You might shun discounted cash flow models (and it does have its flaws), but discounting and time value of money are very real and pertinent concepts when it comes to investing. In fact, isn’t that what investing is all about? Buffett also paid heed to this in his 2000 letter to shareholders. Bolded parts for emphasis.

“Leaving aside tax factors, the formula we use for evaluating stocks and businesses is identical. Indeed, the formula for valuing all assets that are purchased for financial gain has been unchanged since it was first laid out by a very smart man in about 600 B.C. (though he wasn’t smart enough to know it was 600 B.C.).
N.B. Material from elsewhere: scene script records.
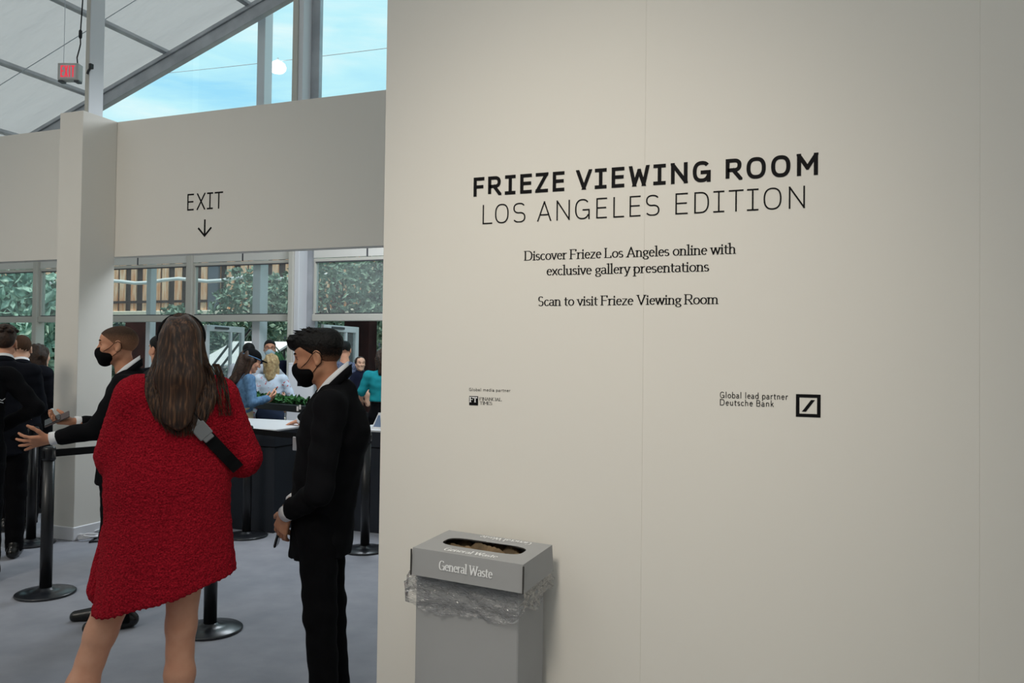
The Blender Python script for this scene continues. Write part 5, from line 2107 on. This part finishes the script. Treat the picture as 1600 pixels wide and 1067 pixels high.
def woman_in_red():
    hd = Head(V(.015, 0, 1.632), 0, .10, 0, .98)
    sk = {'pelvis': V(.01, .055, .95), 'chest': V(0, .015, 1.29), 'neck': V(-.02, 0, 1.475), 'shL': V(0, .165, 1.425), 'shR': V(0, -.15, 1.42)}
    arms = {'L': dict(el=V(.03, .218, 1.190), wr=V(.26, .11, 1.20), hd=V(.9, -.4, .15), hn=V(0, -.2, 1), curl=.5),
            'R': dict(el=V(.03, -.235, 1.165), wr=V(.26, -.08, 1.19), hd=V(.9, .35, .15), hn=V(0, .2, 1), curl=.5)}
    legs = {'L': (V(0, .14, .90), V(.015, .276, .495), V(-.02, .40, .085)), 'R': (V(0, -.035, .90), V(.015, -.018, .49), V(-.02, -.02, .085))}
    root = person('woman seen from behind in a chunky red knitted cardigan with long brown hair', (-2.294, 2.448, 0), 133.3, sk, hd, arms, legs, M['skin_c'], .0075, bare_legs=True, female=True)
    for sd in 'LR':
        shoe(root, legs[sd][2], V(1, 0, 0), M['shoe'])
    # the knit: wide trapeze body, bell sleeves, slanting ribbed hem
    F = Field(V(.36, -.42, .50) * (1, 1, 1) + np.array((0, 0, 0)), V(-.34, .45, 1.60), .0065)
    nf = (0, 1, 0)
    F.cap(V(.0, .032, .58), V(0, .030, 1.10), .262, .212, .03, nf, .66)
    F.cap(V(0, .035, 1.10), V(-.005, .015, 1.34), .215, .185, .05, nf, .64)
    F.plane((-.257, 0, -1), -.695, .012)
    F.cap(V(-.005, .012, 1.36), V(-.012, .006, 1.475), .135, .075, .06, nf, .72)
    F.cap(V(0, .140, 1.442), V(0, -.125, 1.440), .066, .066, .05)
    for sd, g in (('L', 1), ('R', -1)):
        sh, el, wr = sk['sh' + sd], arms[sd]['el'], arms[sd]['wr']
        F.cap(sh + V(0, -g * .005, 0), el + V(0, 0, .03), .078, .074, .045)
        F.cap(el + V(.01, g * .0, .01), wr * .75 + el * .25, .072, .058, .02)
    F.ell(V(.03, 0, 1.60), (.075, .085, .115), .02, op='-')
    rng = np.random.default_rng(4)
    F.noise(lambda X, Y, Z: .0045 * np.sin(X * 9 + 1.5 * np.sin(Z * 5)) * np.sin(Z * 3.2 + 1) + .003 * np.sin(X * 26 + 2 * np.sin(Z * 7 + X * 5)) * np.clip((1.25 - Z) * 2, .2, 1)
            + .0016 * np.sin(X * 330 + 60 * np.sin(Z * 11)) * np.sin(Z * 350 + 50 * np.sin(X * 13)) + .0016 * np.sin(Y * 340 + Z * 210))
    F.noise(lambda X, Y, Z: -.006 * np.exp(-((X - .03) / .008) ** 2) * (Y > 0) * (Z < 1.3) * -1)       # centre back seam
    rib = lambda X, Y, Z: np.where(-.257 * X - Z + .695 > -.075, .0022 * np.sin(X * 300) - .001, 0)
    F.noise(rib)
    knit = F.mesh('cardigan', M['knit'], root)
    # front edge and pocket that show past the left side
    G = Field(V(.34, .10, .52), V(-.16, .40, 1.02), .007)
    G.cap(V(.08, .248, .70), V(.08, .222, .92), .066, .046, .02, nf, 1.5)
    G.plane((-.2, 0, -1), -.735 + .03, .01)
    G.noise(lambda X, Y, Z: .0025 * np.sin(Y * 240) + .0015 * np.sin(X * 330 + Z * 120))
    G.mesh('cardigan_front', M['knit'], root)
    # hair: an inner volume and many strands lying over it and down the back
    Hf = Field(V(.16, -.26, 1.22), V(-.26, .26, 1.80), .007)
    hd.ell(Hf, -.018, 0, .034, .098, .077, .086, .02)
    Hf.cap(V(-.075, .004, 1.66), V(-.105, .0, 1.50), .074, .082, .04, nf, .75)
    Hf.cap(V(-.120, .0, 1.50), V(-.150, .006, 1.37), .084, .055, .03, nf, .34)
    n_, c_ = hd.R[1], .052
    Hf.plane(n_, n_ @ hd.c + c_, .01)
    Hf.noise(lambda X, Y, Z: .004 * np.sin(X * 95 + 3 * np.sin(Z * 9)))
    hair = Hf.mesh('hair', M['strand'], root)
    mb = MB()
    for i in range(760):
        th = (rng.random() * 2 - 1) * 1.75 if i % 3 else rng.normal() * .8
        rad = rng.random() ** .5
        end = 1.335 - .05 * rng.random() + .10 * max(0, abs(th) - .9) + (.13 if rng.random() < .12 else 0)
        wav, ph, fr = .004 + .008 * rng.random(), rng.random() * 6.28, 13 + 9 * rng.random()
        clump = round(th * 6) / 6
        pts, rs = [], []
        nseg = 22
        lift = .002 + .012 * rng.random()
        for j in range(nseg + 1):
            t = j / nseg
            u = 1.752 - (1.752 - end) * t - .012 * (1 - t) * rad
            # half widths of the fall of hair at this height
            w = float(np.interp(u, (1.29, 1.34, 1.42, 1.50, 1.57, 1.63, 1.69, 1.73, 1.75), (.060, .092, .116, .116, .086, .076, .074, .052, .014)))
            dpt = float(np.interp(u, (1.30, 1.40, 1.50, 1.57, 1.64, 1.70, 1.735, 1.752), (.10, .125, .135, .125, .122, .105, .075, .02)))
            a = th * (1 - .25 * t) + (clump - th) * .5 * t
            x = math.sin(a) * w + wav * math.sin(fr * u + ph) * min(1, t * 2)
            y = math.cos(a) * dpt * (.9 if abs(a) < 1.57 else .8) + .004
            if u < 1.53:
                sf = ray_surface(F, float(x), float(u))
                if sf is not None:
                    y = max(sf + .004 + lift, y * .55)
                    y = min(y, sf + .045 + lift)
                else:
                    y = max(y, .06)
            x -= .004 * max(0.0, (1.55 - u)) * 10
            pts.append((x, y, u + wav * .4 * math.sin(fr * 1.7 * u + ph)))
            rs.append((.0022 + .0012 * math.sin(PI * t)) * (1 if t < .85 else max(.15, (1 - t) / .15)))
        # smooth the fall
        P = np.array(pts)
        for _ in range(3):
            P[1:-1] = .5 * P[1:-1] + .25 * (P[:-2] + P[2:])
        mb.tube([tuple(q) for q in P], rs, 4, False)
    for i in range(26):                                   # a loose lock on her right shoulder
        x0 = -.085 - .05 * rng.random()
        pts = []
        for j in range(14):
            t = j / 13
            u = 1.56 - (.20 + .06 * rng.random() * 0) * t
            x = x0 - .055 * t ** .7 + .006 * math.sin(8 * t + i)
            sf = ray_surface(F, x, u)
            y = .085 if sf is None else max(sf + .006 + .006 * (i % 3) / 2, .085 * (1 - t))
            pts.append((x, y, u))
        P = np.array(pts)
        for _ in range(3):
            P[1:-1] = .5 * P[1:-1] + .25 * (P[:-2] + P[2:])
        mb.tube([tuple(q) for q in P], [.0018 * (1 - .6 * j / 13) for j in range(14)], 4, False)
    mb.build('strands', M['strand'], hair, True)
    # black band with a pale edge over the crown
    mb = MB()
    for i in range(25):
        a = -1.75 + 3.5 * i / 24
        for (r_, f_) in ((.080, .022), (.090, .018), (.090, -.018), (.080, -.022)):
            q = hd.p(.004 + f_ - .012 * abs(a), math.sin(a) * r_, .030 + math.cos(a) * (r_ + .006))
            mb.v.append(tuple(q))
    for i in range(24):
        for j in range(4):
            a0, a1 = i * 4 + j, i * 4 + (j + 1) % 4
            mb.f.append((a0, a0 + 4, a1 + 4, a1))
    mb.build('hair_band', M['belt'], root, True)
    # cross-body strap with its buckle, lying on the back of the knit
    sroot = empty('crossbody_strap', (-2.294, 2.448, 0), math.radians(133.3 + 90))
    tag(sroot, 'black cross-body strap with grey buckle across the back of the red cardigan', 'strap')
    A, B_ = (.118, 1.535), (-.215, 1.150)
    mb = MB()
    n = 30
    hw = .024
    dx, dz = B_[0] - A[0], B_[1] - A[1]
    L_ = math.hypot(dx, dz)
    ux, uz = dx / L_, dz / L_
    ctr = []
    for i in range(n + 1):
        t = i / n
        ys = []
        for s_ in (-1, 0, 1):
            x, z = A[0] + dx * t - uz * hw * s_, A[1] + dz * t + ux * hw * s_
            y = ray_surface(F, x, z)
            ys.append(-.02 if y is None else y)
        y = max(ys) + .006
        ctr.append(y)
    ctr = np.array(ctr)
    for _ in range(2):
        ctr[1:-1] = np.maximum(ctr[1:-1], .5 * (ctr[:-2] + ctr[2:]))
    for i in range(n + 1):
        t = i / n
        for s_, o_ in ((-1, 0), (1, 0), (1, .004), (-1, .004)):
            mb.v.append((A[0] + dx * t - uz * hw * s_, float(ctr[i]) + o_, A[1] + dz * t + ux * hw * s_))
    for i in range(n):
        for j in range(4):
            a0, a1 = i * 4 + j, i * 4 + (j + 1) % 4
            mb.f.append((a0, a1, a1 + 4, a0 + 4))
    mb.build('webbing', M['belt'], sroot)
    t = .585
    cy = float(ctr[int(t * n)]) + .004
    R_ = Matrix(((ux, 0, -uz), (0, 1, 0), (uz, 0, ux)))
    mb = MB()
    mb.box((-.030, 0, -.028), (.030, .010, .028), .004, R=R_, T=(A[0] + dx * t, cy, A[1] + dz * t))
    for q in (-1, 1):
        mb.box((q * .034 - .012, .001, -.020), (q * .034 + .012, .008, .020), .003, R=R_, T=(A[0] + dx * t, cy, A[1] + dz * t))
    mb.build('buckle', M['grey_metal'], sroot)
    return root


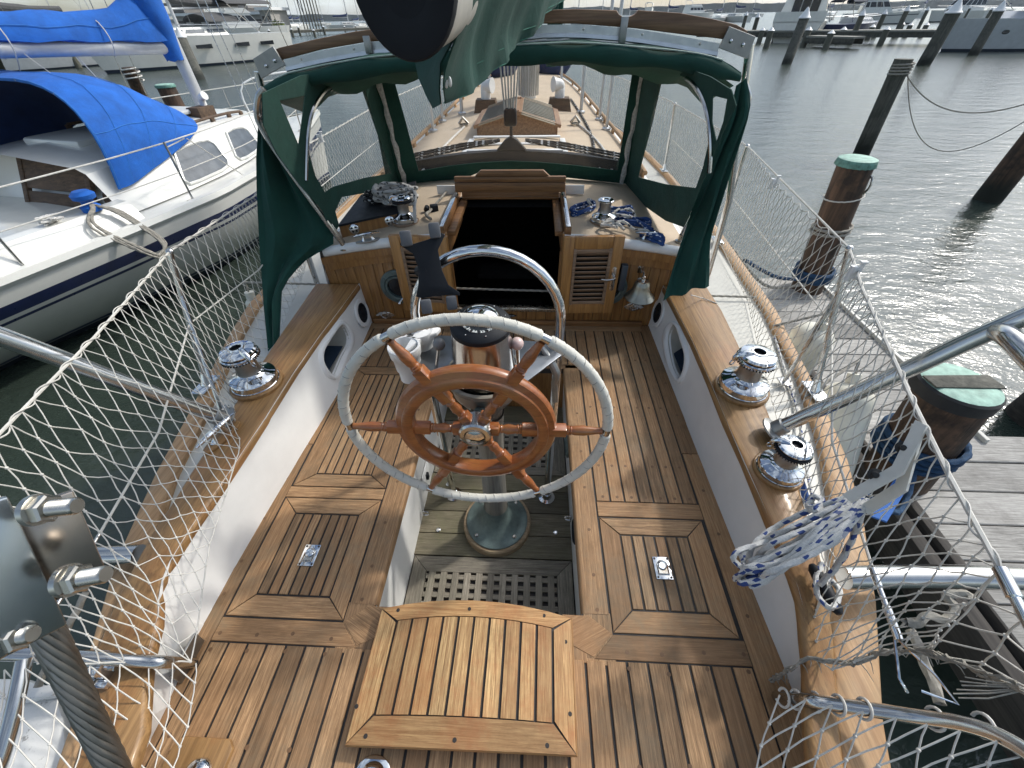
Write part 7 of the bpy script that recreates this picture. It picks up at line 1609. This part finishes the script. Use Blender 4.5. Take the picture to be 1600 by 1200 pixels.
def yacht(pos, head, L, B, fb, label, cat='sailboat', name='sailing_yacht', mats=None, stripe=None, kind='sail', group=None, **k):
    T = HT(V((pos.x, pos.y, WZ)), head); r = empty(name, (pos.x, pos.y, WZ), label, cat, group); far_hull(T, L, B, fb, mats, r, stripe=stripe)
    if kind == 'sail':
        o, lo, hi = house(T, r, 'coachroof', 'hullwhite', -.12 * L, .26 * L, .32 * B, .24 * B, fb * 1.0, fb * 1.0 + .48, .9, .1); panes(o, lo, hi, .3, .72, 3, 'tint', (0, 2))
        if k.get('canopy'): cr = k.get('crange', (-.44, -.16)); canopy(T, r, 'bimini', k['canopy'], cr[0] * L, cr[1] * L, .36 * B, fb + 1.75, 1.6)
        if k.get('hood'): canopy(T, r, 'sprayhood', k['hood'], -.2 * L, -.02 * L, .34 * B, fb + .75, .6, False, .55)
        mastrig(T, r, .08 * L, k.get('mast', L * 1.35), .38 * L, k.get('cover', 'bluedark'), fb + .3, k.get('furl'), L)
        m = MB()
        for s in (-1, 1):
            P = [T @ V((x * L, s * w * B, fb * (1 + .22 * max(0, x)) + .6)) for x, w in ((-.48, .42), (-.25, .48), (0, .48), (.25, .40), (.42, .16), (.49, .0))]; m.tube(P, .02, 5)
            for p in P[:5]: m.tube([p, p - V((0, 0, .6))], .018, 5)
        m.build('guard_rail', M['alu'], r)
        if k.get('ports'):
            for s in (-1, 1):
                for x in k['ports']: m = MB(); c = T @ V((x * L, s * B * .487, fb * .66)); m.prism([(.26 * math.cos(a), .12 * math.sin(a)) for a in [2 * PI * i / 14 for i in range(14)]] if not k.get('pw') else [(.62, .1), (-.62, .13), (-.62, -.13), (.62, -.1)], -.02, .03, frame_m(c, T.to_3x3() @ V((0, s, 0)), T.to_3x3() @ V((1, 0, 0)))); m.build('porthole', M['darkglass'], r, smooth=0)
    else:
        o, lo, hi = house(T, r, 'deckhouse', 'hullwhite', -.30 * L, .16 * L, .43 * B, .34 * B, fb, fb + 1.9, 1.6, .15); panes(o, lo, hi, .45, .85, 4, 'darkglass', (0, 1, 2))
        f2, lo2, hi2 = house(T, r, 'flybridge', 'hullwhite', -.28 * L, .07 * L, .36 * B, .32 * B, fb + 1.9, fb + 2.6, .8, .0)
        m = MB(); a = T @ V((-.24 * L, -.36 * B, fb + 2.3)); b = T @ V((-.24 * L, .36 * B, fb + 2.3)); up = V((0, 0, 1.5)); bk = T.to_3x3() @ V((-.9, 0, 0)); m.tube(spline([a, a + up * .7 + bk * .6, a.lerp(b, .2) + up + bk, a.lerp(b, .8) + up + bk, b + up * .7 + bk * .6, b], 4), .09, 8); m.build('radar_arch', M['gel'], r)
        if k.get('door'):
            q = [T @ V((-.30 * L - .03, y, z)) for y, z in ((-.26 * B, fb + .05), (.22 * B, fb + .05), (.22 * B, fb + 1.7), (-.26 * B, fb + 1.7))]
            for i in range(3): m = MB(); m.poly([q[0].lerp(q[1], (i + .04) / 3), q[0].lerp(q[1], (i + .94) / 3), q[3].lerp(q[2], (i + .94) / 3), q[3].lerp(q[2], (i + .04) / 3)]); m.build('sliding_door', M['darkglass'], r, smooth=0)
            lo, hi = tbox(T, -.5 * L, -.3 * L, .44 * B, .44 * B, fb - .1, fb + .7); m = MB(); m.grid([lo, hi], closev=True); m.build('cockpit_side', M['hullwhite'], r, smooth=0)
        if k.get('canopy'): canopy(T, r, 'canopy', k['canopy'], -.30 * L, .0 * L, .33 * B, fb + 3.5, .9)
        m = MB()
        for s in (-1, 1): m.tube([T @ V((x * L, s * w * B, fb * (1 + .22 * max(0, x)) + .7)) for x, w in ((.1, .44), (.3, .36), (.42, .16), (.5, .0))], .022, 5)
        m.build('bow_rail', M['steel'], r)
        if k.get('windows'):
            for s in (-1, 1):
                for x in k['windows']: m = MB(); c = T @ V((x * L, s * B * .47, fb * .68)); m.prism([(.5, .1), (-.5, .1), (-.5, -.1), (.5, -.1)], -.05, .06, frame_m(c, T.to_3x3() @ V((0, s, 0)), T.to_3x3() @ V((1, 0, 0)))); m.build('porthole', M['darkglass'], r, smooth=0)
    return r
def mid(u0, u1, v): return Z((u0 + u1) / 2, v, WZ)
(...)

The oracle was Aesop and his enduring, though somewhat incomplete, investment insight was “a bird in the hand is worth two in the bush.” To flesh out this principle, you must answer only three questions.

How certain are you that there are indeed birds in the bush? When will they emerge and how many will there be? What is the risk-free interest rate (which we consider to be the yield on long-term U.S. bonds)?

If you can answer these three questions, you will know the maximum value of the bush – and the maximum number of the birds you now possess. And, of course, don’t literally think birds. Think dollars.”

Chairman’s Letter to Shareholders, Warren Buffet 2000

With discounting, comes opportunity cost – as Charlie Munger has alluded to. It seems to me that knowing one’s opportunity cost is vital in knowing what constitutes a satisfactory return which in turn determines how much an investment is worth.

In that regard, maybe having a very good sense of one’s opportunity cost is what makes those super investors well, super.

Unfortunately, opportunity cost is highly personal; everyone has a different next best alternative. It is understandable, albeit unsettling, that so little attention has been given to the concept of opportunity cost.

What is my opportunity cost? I have no idea, maybe just a self-prescribed hurdle rate? This seems like something I will have to give more thought to. Perhaps, it is time to start developing our sensing of opportunity cost, somehow.